Au final, la création du présent compte de commerce semble juridiquement fragile et pourrait limiter la capacité, pour le Parlement, de contrôler la procédure d'attribution des concessions hydroélectriques ainsi que la dépense qu'elle suscite, qui indirectement a un impact sur la valorisation des concessions. Elle présente néanmoins l'avantage d'éviter de compliquer démesurément la gestion du budget de l'État à compter de 2013. Elle permet également de conserver sur le budget de l'État des opérations qui pourraient peut-être faire l'objet d'une débudgétisation compte tenu de l'ampleur, jugée démesurée par le Gouvernement, des obstacles qu'impliquerait le recours au budget général.
*
* *
La Commission adopte l'article 20 sans modification .

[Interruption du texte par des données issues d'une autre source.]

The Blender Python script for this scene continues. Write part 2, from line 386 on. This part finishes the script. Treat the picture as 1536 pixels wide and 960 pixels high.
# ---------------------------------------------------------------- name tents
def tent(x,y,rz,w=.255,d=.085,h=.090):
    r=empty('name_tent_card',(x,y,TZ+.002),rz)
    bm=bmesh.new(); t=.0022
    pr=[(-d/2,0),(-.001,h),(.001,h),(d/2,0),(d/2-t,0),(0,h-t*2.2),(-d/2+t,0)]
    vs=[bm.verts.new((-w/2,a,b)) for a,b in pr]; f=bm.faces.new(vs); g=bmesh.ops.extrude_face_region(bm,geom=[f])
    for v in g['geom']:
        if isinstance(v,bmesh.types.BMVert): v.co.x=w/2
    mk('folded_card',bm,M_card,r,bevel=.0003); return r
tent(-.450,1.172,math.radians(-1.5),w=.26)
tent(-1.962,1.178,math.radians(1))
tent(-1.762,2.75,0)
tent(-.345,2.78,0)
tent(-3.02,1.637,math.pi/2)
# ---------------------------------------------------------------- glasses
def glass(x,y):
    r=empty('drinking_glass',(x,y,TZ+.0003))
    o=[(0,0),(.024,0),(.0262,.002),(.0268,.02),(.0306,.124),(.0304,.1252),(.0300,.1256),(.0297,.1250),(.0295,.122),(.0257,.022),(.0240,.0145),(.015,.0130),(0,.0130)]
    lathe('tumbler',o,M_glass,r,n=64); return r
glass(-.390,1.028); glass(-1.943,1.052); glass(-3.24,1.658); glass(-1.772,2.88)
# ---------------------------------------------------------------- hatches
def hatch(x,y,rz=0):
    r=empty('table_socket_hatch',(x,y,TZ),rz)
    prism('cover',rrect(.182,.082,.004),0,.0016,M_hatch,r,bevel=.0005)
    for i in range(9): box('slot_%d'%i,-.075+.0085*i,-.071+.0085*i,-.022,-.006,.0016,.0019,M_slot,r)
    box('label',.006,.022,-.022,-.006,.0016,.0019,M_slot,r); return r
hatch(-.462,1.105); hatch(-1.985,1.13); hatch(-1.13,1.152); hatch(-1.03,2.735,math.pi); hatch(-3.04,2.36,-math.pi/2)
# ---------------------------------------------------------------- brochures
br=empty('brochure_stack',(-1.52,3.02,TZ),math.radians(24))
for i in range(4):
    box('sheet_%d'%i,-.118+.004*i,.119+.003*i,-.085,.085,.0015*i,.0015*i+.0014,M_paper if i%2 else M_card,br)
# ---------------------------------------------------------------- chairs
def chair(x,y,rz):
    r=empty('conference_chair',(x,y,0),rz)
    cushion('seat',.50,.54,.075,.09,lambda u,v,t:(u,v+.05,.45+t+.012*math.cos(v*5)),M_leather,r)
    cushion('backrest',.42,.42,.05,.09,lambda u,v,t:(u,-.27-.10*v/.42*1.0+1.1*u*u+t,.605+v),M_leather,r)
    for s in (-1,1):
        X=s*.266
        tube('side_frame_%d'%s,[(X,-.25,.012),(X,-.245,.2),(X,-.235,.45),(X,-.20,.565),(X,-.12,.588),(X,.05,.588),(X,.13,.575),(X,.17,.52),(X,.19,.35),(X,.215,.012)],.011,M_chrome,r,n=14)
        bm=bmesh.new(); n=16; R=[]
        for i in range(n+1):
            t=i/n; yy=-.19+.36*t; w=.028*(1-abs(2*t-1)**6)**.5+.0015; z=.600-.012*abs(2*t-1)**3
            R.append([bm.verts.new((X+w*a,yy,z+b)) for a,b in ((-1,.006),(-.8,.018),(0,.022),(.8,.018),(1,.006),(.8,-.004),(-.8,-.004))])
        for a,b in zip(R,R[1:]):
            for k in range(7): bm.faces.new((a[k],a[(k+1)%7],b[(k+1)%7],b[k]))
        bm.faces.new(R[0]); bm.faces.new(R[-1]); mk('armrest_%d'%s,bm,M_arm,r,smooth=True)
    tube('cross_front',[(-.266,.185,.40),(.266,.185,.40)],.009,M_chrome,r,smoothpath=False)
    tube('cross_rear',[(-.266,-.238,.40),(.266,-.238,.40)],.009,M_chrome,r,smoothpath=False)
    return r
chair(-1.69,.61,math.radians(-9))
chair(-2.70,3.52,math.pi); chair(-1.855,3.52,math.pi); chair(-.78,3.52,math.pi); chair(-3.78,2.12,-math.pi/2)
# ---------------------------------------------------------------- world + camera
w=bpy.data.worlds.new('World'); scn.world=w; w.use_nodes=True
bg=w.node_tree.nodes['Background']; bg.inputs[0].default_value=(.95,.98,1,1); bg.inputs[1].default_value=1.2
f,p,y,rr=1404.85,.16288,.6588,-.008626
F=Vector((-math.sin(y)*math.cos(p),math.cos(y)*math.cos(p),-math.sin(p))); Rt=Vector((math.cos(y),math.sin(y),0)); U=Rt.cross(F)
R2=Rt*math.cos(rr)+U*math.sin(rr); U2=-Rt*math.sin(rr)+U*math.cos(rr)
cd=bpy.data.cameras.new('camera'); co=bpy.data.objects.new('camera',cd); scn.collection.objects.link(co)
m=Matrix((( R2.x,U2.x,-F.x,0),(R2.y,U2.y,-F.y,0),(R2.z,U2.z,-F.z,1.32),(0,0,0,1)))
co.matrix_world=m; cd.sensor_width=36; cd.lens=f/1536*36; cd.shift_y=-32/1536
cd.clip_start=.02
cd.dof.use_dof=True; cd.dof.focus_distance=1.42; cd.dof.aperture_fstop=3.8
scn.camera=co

* 1 Par l'article 7 de la loi n° 2006-1772 du 30 décembre 2006 sur l'eau et les milieux aquatiques.
* 2 Décret n° 2008-1009 du 26 septembre 2008.
* 3 Loi n° 93-122 du 29 janvier 1993 relative à la prévention de la corruption et à la transparence de la vie économique et des procédures publiques, articles 38, 40 et 40-1.
* 4 Le Gouvernement souhaite anticiper le terme de certaines concessions afin d'opérer des regroupements par vallée. En cas de rupture anticipée du contrat, le concessionnaire sortant perçoit des indemnités destinées à compenser le manque à gagner qui résulte de la cessation anticipée de l'exploitation.
* 5 Les différentes composantes de ce droit d'entrée sont détaillées à l'article 30-1 du décret n° 94-894 du 13 octobre 1994 relatif à la concession et à la déclaration d'utilité publique des ouvrages utilisant l'énergie hydraulique.
* 6 Direction générale de l'énergie et du climat au niveau central, directions régionales et interdépartementales de l'énergie et de l'environnement au niveau déconcentré.
* 7 Le compte d'affectation spéciale, régi par un principe d'équilibre, serait inadapté : du fait de contentieux possibles, les recettes perçues au titre du droit d'entrée pourraient être perçues après le versement de l'indemnisation de l'exploitant sortant.